Repeat exactly the lines from the start through the line with "col = sc.collection", both ends included.

━━━━━━━━━━

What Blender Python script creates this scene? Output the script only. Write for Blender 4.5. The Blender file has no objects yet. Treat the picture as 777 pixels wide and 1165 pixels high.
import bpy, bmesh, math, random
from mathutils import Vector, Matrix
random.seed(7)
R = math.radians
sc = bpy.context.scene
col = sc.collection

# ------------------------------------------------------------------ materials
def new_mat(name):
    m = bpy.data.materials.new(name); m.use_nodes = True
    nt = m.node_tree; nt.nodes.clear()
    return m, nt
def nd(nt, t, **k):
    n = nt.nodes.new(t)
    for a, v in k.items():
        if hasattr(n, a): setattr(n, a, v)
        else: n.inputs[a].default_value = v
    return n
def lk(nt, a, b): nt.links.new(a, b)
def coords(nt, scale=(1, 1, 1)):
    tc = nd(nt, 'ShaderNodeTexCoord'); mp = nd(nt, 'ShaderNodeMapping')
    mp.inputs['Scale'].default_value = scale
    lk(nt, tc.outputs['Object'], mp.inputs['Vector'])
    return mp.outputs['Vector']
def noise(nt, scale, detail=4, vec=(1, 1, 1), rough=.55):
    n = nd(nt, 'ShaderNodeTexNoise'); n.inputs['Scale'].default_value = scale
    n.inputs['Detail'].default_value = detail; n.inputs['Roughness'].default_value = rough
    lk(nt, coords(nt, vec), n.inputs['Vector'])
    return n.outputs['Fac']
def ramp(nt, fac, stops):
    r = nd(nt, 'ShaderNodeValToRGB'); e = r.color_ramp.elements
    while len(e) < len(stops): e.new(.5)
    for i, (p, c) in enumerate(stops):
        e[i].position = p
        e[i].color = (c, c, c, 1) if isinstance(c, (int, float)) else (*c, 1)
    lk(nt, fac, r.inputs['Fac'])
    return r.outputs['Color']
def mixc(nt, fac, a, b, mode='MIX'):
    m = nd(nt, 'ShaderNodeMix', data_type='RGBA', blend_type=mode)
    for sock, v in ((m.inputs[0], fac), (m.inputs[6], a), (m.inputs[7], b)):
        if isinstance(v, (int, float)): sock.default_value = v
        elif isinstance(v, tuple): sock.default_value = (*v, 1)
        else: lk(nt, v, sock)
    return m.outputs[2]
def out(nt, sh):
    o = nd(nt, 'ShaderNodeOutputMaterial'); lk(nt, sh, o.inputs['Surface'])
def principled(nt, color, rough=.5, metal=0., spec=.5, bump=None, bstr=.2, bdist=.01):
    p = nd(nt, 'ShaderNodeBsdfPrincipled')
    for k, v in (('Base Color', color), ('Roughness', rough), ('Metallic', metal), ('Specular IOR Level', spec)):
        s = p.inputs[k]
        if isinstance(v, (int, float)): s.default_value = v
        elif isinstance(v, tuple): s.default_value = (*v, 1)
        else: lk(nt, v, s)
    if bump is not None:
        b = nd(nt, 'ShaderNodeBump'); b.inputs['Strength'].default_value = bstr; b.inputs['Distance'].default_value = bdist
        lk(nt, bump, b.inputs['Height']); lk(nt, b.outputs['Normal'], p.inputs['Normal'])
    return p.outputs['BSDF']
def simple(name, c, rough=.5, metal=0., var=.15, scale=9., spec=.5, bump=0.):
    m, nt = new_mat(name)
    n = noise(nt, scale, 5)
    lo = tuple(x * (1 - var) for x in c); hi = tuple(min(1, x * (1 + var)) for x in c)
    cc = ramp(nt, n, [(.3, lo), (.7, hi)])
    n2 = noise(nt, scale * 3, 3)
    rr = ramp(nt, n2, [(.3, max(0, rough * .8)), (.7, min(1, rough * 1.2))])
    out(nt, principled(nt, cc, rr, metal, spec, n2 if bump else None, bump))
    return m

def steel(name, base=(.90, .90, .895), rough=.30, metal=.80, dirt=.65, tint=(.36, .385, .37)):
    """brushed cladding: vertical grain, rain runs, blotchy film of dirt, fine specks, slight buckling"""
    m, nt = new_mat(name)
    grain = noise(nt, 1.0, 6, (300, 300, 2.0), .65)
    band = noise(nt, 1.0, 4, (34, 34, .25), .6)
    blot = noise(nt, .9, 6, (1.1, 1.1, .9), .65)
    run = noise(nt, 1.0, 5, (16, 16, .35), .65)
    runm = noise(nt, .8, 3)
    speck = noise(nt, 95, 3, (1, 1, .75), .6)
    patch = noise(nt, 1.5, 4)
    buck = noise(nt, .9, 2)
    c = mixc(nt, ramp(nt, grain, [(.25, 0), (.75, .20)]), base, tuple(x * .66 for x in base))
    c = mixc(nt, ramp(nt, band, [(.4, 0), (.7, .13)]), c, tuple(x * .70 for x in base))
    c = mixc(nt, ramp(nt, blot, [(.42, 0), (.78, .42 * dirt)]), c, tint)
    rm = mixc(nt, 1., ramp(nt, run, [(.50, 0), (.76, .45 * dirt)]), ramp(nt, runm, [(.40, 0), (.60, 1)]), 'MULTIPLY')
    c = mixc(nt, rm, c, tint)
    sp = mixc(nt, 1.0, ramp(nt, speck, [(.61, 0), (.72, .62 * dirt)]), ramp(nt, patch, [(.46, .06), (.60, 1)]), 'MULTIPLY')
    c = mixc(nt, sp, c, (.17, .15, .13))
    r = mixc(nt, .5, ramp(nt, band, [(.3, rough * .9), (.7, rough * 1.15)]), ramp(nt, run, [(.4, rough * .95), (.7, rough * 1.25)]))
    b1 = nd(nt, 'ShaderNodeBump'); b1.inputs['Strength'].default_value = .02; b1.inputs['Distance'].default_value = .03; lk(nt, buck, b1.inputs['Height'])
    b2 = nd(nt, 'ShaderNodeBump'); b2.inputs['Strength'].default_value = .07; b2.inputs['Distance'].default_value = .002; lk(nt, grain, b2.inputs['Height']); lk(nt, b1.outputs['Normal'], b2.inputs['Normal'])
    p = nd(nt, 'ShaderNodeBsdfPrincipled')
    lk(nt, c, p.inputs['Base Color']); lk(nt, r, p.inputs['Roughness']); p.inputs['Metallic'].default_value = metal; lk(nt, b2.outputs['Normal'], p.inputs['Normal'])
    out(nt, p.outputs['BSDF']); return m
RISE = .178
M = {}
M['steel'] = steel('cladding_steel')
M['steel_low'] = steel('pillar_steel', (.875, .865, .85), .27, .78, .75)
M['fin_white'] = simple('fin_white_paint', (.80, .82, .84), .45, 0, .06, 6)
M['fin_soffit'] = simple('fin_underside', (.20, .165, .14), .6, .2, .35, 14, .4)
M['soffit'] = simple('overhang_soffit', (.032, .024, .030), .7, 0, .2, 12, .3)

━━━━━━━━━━

→ Exercise response
What Blender Python script creates this scene? Output the script only. Write for Blender 4.5. The Blender file has no objects yet. Treat the picture as 777 pixels wide and 1165 pixels high.
import bpy, bmesh, math, random
from mathutils import Vector, Matrix
random.seed(7)
R = math.radians
sc = bpy.context.scene
col = sc.collection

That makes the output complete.